As long as I’m exploring…
“As long as I’m exploring then it’s interesting,” says Hicks. “My curiosity is everywhere in the book.”
Hicks may be touching the heart of the matter: As long as the writer is exploring, the story holds the reader.
Few writers speak of stories having an unspoken theme or core. One believer is Orhan Pamuk (Nobel Prize for Literature, 2006):
“[The reader] cannot help reflecting on the meaning of life as he tries to locate the centre of the novel he is reading. For in seeking this centre, he is seeking the centre of his own life and that of the world.”
I wonder if Hicks is trying probe the centre of her own life in the novel. Is her story fact or fiction?
Memoir vs. novel
Since Hicks and her protagonist were both raised in large Catholic families in Pasadena, California, I have assumed that A Theory of Expanded Love is autobiographical.
“Annie Shea is not me,” Hicks says. “This is not a memoir, it’s a novel. I’m not a redhead. Annie is so much smarter and confident. I may have thought what she thought, but I didn’t question things. I was a well-bred Catholic girl all the way up to graduating from college. I was going to confession every day. I was trying to be holy.”
For Caitlin Hicks, her real-life family wasn’t sufficiently pregnant with story material.
“I couldn’t write a memoir because I felt like I knew everything I wanted to know about my family.
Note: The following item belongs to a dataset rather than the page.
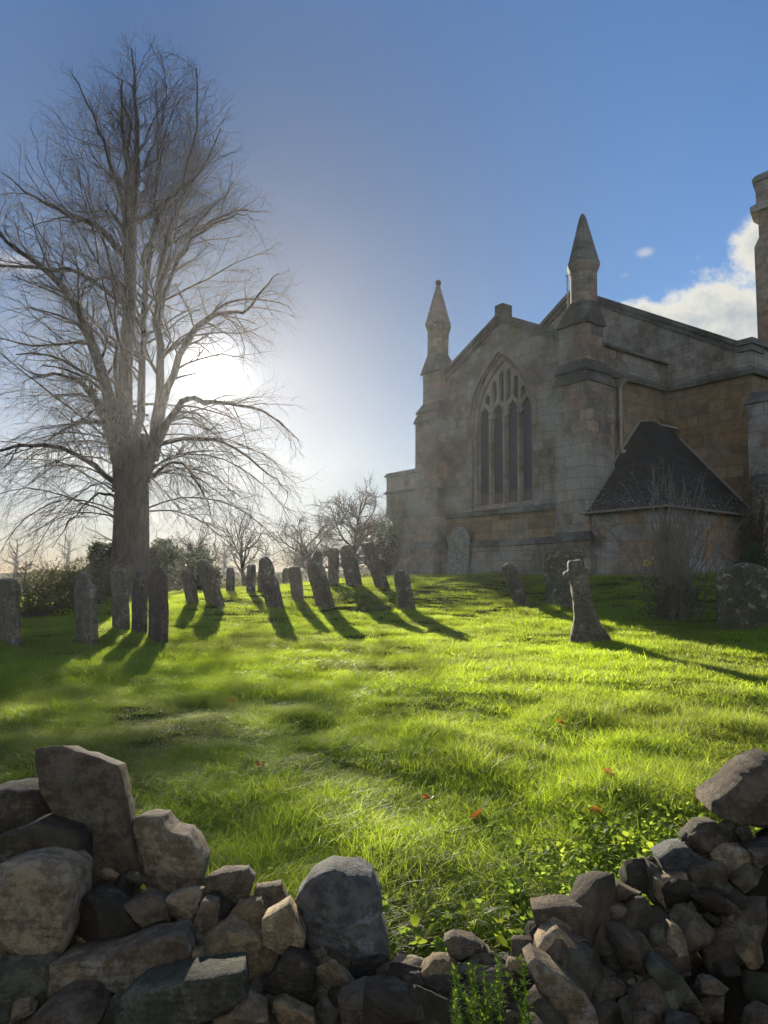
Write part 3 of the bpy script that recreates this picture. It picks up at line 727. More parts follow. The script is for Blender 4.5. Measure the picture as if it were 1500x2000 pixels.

But then ‘the question’ came up, and I wondered why that was?”
Out of that curiosity a novel was born.
It’s a novel that explores family life through the antics of a pre-pubescent girl, and it made me laugh out loud. Annie is a girl whose desperation derives not from abuse or neglect but from a powerful urge to know how life works. Especially love.
That’s definitely it. Something about love. Love expanding to nourish every newborn heart. Is that it, Caitlin?
“It’s not really a secret,” Hicks says. “But I’m not going to tell. It’s unmentioned, but through the whole book you get a sense of what that might be.”
Here’s what I think:
Love is infinite, and when you read this novel you feel it shining through the young and rebellious Annie Shea.
Annie’s story is more than well worth reading.